SET TASK
Write out, word for word, the first line of the data below and every line after it through the one containing "COL = sc.collection".

DATA FOR THIS EXERCISE
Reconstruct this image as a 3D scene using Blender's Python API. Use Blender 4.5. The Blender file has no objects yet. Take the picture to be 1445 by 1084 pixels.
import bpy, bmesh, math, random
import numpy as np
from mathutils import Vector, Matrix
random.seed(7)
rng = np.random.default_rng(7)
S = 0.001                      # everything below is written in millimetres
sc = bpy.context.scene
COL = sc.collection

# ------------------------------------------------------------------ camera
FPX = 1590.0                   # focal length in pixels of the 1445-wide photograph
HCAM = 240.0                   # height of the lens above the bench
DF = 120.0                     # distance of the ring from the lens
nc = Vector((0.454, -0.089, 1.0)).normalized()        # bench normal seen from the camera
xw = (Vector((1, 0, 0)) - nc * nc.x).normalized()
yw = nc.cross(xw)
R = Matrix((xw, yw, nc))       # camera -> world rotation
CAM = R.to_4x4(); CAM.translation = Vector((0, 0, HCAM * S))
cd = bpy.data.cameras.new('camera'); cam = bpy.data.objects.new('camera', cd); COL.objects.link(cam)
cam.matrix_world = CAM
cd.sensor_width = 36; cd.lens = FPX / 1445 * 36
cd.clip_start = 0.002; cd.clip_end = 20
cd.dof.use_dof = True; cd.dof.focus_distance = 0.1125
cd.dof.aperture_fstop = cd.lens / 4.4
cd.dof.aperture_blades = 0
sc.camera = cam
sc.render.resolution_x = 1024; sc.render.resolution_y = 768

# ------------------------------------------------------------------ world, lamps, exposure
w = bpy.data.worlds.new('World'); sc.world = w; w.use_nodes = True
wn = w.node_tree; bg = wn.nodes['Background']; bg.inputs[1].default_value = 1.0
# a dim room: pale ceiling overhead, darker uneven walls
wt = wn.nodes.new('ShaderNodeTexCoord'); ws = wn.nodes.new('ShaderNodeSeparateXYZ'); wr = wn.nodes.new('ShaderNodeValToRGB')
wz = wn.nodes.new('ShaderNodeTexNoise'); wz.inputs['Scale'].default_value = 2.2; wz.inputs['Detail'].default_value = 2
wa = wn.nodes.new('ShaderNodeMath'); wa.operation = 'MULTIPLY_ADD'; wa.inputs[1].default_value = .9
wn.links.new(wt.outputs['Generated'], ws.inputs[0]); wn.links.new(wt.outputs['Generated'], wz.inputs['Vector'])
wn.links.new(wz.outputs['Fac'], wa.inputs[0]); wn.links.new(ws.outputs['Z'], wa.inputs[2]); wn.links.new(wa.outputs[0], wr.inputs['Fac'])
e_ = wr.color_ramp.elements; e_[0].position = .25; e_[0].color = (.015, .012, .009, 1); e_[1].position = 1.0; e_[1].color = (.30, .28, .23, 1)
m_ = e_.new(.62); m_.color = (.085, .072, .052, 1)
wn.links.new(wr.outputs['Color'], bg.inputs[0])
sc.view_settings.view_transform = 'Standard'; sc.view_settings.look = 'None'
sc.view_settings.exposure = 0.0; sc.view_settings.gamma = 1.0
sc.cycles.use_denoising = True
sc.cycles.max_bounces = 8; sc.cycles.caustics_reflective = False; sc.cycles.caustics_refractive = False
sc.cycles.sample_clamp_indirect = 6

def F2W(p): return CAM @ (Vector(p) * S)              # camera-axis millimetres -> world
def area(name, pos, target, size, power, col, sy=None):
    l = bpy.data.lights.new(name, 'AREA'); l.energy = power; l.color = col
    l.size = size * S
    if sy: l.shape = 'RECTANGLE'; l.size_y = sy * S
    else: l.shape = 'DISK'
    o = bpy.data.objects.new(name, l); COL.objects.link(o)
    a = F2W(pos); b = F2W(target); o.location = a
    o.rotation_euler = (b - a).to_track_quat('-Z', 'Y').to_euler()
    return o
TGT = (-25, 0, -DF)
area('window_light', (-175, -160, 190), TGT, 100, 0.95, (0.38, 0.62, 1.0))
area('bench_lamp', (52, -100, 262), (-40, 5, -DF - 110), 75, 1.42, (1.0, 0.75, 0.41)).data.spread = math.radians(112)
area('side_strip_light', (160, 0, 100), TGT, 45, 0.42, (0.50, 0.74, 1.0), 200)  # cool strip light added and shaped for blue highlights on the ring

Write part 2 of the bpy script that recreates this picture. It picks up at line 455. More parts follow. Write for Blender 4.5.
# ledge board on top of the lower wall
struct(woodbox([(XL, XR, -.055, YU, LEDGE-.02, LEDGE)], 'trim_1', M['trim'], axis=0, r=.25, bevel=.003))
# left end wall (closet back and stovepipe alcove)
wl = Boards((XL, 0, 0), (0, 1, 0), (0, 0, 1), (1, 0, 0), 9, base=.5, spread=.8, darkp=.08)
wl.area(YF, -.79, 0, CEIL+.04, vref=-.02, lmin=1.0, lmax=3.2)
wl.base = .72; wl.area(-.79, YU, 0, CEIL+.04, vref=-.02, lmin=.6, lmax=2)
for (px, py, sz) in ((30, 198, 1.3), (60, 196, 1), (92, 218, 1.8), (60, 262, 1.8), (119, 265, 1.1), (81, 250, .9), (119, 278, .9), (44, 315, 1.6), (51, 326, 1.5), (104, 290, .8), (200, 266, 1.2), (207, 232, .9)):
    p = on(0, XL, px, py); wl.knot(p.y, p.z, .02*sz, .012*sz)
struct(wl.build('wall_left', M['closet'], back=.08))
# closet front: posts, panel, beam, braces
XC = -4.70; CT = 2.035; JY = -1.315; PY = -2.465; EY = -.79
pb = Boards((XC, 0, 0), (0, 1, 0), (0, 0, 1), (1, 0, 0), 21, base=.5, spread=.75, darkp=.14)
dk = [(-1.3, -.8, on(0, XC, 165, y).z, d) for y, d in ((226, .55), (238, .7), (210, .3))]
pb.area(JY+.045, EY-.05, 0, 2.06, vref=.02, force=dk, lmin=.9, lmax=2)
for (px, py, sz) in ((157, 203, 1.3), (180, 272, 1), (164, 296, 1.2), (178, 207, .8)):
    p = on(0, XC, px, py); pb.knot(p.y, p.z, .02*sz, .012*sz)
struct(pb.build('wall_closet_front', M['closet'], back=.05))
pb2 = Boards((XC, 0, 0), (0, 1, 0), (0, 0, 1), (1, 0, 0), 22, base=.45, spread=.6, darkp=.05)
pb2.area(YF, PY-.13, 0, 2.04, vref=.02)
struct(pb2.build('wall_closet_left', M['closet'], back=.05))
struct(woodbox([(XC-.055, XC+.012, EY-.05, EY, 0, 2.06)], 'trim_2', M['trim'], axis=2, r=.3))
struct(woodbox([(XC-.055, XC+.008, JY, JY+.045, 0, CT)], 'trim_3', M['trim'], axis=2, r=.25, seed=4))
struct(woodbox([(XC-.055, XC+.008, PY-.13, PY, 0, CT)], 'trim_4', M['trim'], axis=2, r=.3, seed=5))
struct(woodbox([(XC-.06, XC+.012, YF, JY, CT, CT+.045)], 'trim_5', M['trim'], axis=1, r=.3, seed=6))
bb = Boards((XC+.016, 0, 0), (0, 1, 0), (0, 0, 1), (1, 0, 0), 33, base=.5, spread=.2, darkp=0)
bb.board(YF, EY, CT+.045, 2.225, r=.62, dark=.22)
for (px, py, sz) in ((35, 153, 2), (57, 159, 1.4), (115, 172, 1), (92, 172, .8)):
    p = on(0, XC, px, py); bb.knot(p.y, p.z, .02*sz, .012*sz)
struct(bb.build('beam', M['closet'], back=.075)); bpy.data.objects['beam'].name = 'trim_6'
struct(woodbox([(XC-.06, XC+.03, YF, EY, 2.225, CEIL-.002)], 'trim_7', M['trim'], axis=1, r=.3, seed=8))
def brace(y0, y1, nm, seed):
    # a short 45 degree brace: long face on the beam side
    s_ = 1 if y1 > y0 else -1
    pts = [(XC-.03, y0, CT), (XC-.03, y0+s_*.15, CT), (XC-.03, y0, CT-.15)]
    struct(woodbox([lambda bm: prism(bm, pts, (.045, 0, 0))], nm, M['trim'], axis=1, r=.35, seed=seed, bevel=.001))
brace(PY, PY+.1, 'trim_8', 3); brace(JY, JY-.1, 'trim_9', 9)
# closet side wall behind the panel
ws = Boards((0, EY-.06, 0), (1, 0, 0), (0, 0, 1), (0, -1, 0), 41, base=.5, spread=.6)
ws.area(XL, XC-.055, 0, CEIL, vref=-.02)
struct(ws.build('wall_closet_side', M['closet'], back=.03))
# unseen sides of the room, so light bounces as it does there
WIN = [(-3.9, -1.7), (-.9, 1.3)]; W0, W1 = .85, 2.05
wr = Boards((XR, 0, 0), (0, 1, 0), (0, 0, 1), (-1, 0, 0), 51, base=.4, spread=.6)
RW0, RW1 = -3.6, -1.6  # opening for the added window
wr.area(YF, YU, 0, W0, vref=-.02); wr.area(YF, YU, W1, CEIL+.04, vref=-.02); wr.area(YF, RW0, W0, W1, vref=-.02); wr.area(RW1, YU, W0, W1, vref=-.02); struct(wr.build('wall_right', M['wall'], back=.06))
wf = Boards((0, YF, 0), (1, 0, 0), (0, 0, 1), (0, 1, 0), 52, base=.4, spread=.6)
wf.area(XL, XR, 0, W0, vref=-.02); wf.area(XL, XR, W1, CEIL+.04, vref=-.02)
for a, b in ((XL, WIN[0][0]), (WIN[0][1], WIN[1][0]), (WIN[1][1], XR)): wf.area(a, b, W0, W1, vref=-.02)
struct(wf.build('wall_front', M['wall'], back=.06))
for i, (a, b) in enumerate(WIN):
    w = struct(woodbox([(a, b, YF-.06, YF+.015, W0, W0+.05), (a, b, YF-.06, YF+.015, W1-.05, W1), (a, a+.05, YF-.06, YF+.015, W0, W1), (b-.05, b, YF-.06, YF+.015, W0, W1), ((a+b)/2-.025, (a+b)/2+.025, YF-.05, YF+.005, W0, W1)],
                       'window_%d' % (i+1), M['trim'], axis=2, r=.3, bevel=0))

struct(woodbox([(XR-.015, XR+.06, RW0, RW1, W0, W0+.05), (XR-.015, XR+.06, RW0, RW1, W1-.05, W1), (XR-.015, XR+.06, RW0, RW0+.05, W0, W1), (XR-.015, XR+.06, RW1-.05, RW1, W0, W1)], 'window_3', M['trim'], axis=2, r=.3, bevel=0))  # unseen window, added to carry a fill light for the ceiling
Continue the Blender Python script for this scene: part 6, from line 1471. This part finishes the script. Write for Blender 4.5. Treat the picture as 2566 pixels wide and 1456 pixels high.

RESPONSE BELOW
Reconstruct this image as a 3D scene using Blender's Python API. Use Blender 4.5. The Blender file has no objects yet. Take the picture to be 1445 by 1084 pixels.
import bpy, bmesh, math, random
import numpy as np
from mathutils import Vector, Matrix
random.seed(7)
rng = np.random.default_rng(7)
S = 0.001                      # everything below is written in millimetres
sc = bpy.context.scene
COL = sc.collection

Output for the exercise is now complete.